Data extract
****************
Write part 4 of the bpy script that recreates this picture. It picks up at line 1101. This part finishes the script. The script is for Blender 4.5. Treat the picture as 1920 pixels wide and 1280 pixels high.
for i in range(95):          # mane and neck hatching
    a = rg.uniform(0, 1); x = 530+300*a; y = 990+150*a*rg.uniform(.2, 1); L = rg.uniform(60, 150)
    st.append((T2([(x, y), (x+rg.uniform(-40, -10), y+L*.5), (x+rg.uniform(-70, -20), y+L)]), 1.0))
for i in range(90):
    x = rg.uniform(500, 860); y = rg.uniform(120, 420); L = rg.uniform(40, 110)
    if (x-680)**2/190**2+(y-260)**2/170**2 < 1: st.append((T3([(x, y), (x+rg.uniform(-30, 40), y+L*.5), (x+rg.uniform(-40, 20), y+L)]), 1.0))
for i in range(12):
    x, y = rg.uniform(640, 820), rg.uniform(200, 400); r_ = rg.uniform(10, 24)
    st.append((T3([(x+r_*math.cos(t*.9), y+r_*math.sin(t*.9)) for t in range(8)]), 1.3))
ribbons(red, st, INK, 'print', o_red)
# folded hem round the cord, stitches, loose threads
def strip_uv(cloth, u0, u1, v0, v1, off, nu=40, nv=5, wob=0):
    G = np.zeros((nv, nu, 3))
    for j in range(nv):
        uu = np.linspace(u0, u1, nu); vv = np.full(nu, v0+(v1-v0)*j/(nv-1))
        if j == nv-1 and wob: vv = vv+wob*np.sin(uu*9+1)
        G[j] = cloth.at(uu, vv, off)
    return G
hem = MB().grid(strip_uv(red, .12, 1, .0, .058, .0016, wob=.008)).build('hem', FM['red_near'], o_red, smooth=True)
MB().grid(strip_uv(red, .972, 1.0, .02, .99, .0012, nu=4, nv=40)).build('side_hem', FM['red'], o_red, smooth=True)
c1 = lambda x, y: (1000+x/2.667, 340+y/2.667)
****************
Type out the material again exactly as presented.

Write part 4 of the bpy script that recreates this picture. It picks up at line 1101. This part finishes the script. The script is for Blender 4.5. Treat the picture as 1920 pixels wide and 1280 pixels high.
for i in range(95):          # mane and neck hatching
    a = rg.uniform(0, 1); x = 530+300*a; y = 990+150*a*rg.uniform(.2, 1); L = rg.uniform(60, 150)
    st.append((T2([(x, y), (x+rg.uniform(-40, -10), y+L*.5), (x+rg.uniform(-70, -20), y+L)]), 1.0))
for i in range(90):
    x = rg.uniform(500, 860); y = rg.uniform(120, 420); L = rg.uniform(40, 110)
    if (x-680)**2/190**2+(y-260)**2/170**2 < 1: st.append((T3([(x, y), (x+rg.uniform(-30, 40), y+L*.5), (x+rg.uniform(-40, 20), y+L)]), 1.0))
for i in range(12):
    x, y = rg.uniform(640, 820), rg.uniform(200, 400); r_ = rg.uniform(10, 24)
    st.append((T3([(x+r_*math.cos(t*.9), y+r_*math.sin(t*.9)) for t in range(8)]), 1.3))
ribbons(red, st, INK, 'print', o_red)
# folded hem round the cord, stitches, loose threads
def strip_uv(cloth, u0, u1, v0, v1, off, nu=40, nv=5, wob=0):
    G = np.zeros((nv, nu, 3))
    for j in range(nv):
        uu = np.linspace(u0, u1, nu); vv = np.full(nu, v0+(v1-v0)*j/(nv-1))
        if j == nv-1 and wob: vv = vv+wob*np.sin(uu*9+1)
        G[j] = cloth.at(uu, vv, off)
    return G
hem = MB().grid(strip_uv(red, .12, 1, .0, .058, .0016, wob=.008)).build('hem', FM['red_near'], o_red, smooth=True)
MB().grid(strip_uv(red, .972, 1.0, .02, .99, .0012, nu=4, nv=40)).build('side_hem', FM['red'], o_red, smooth=True)
c1 = lambda x, y: (1000+x/2.667, 340+y/2.667)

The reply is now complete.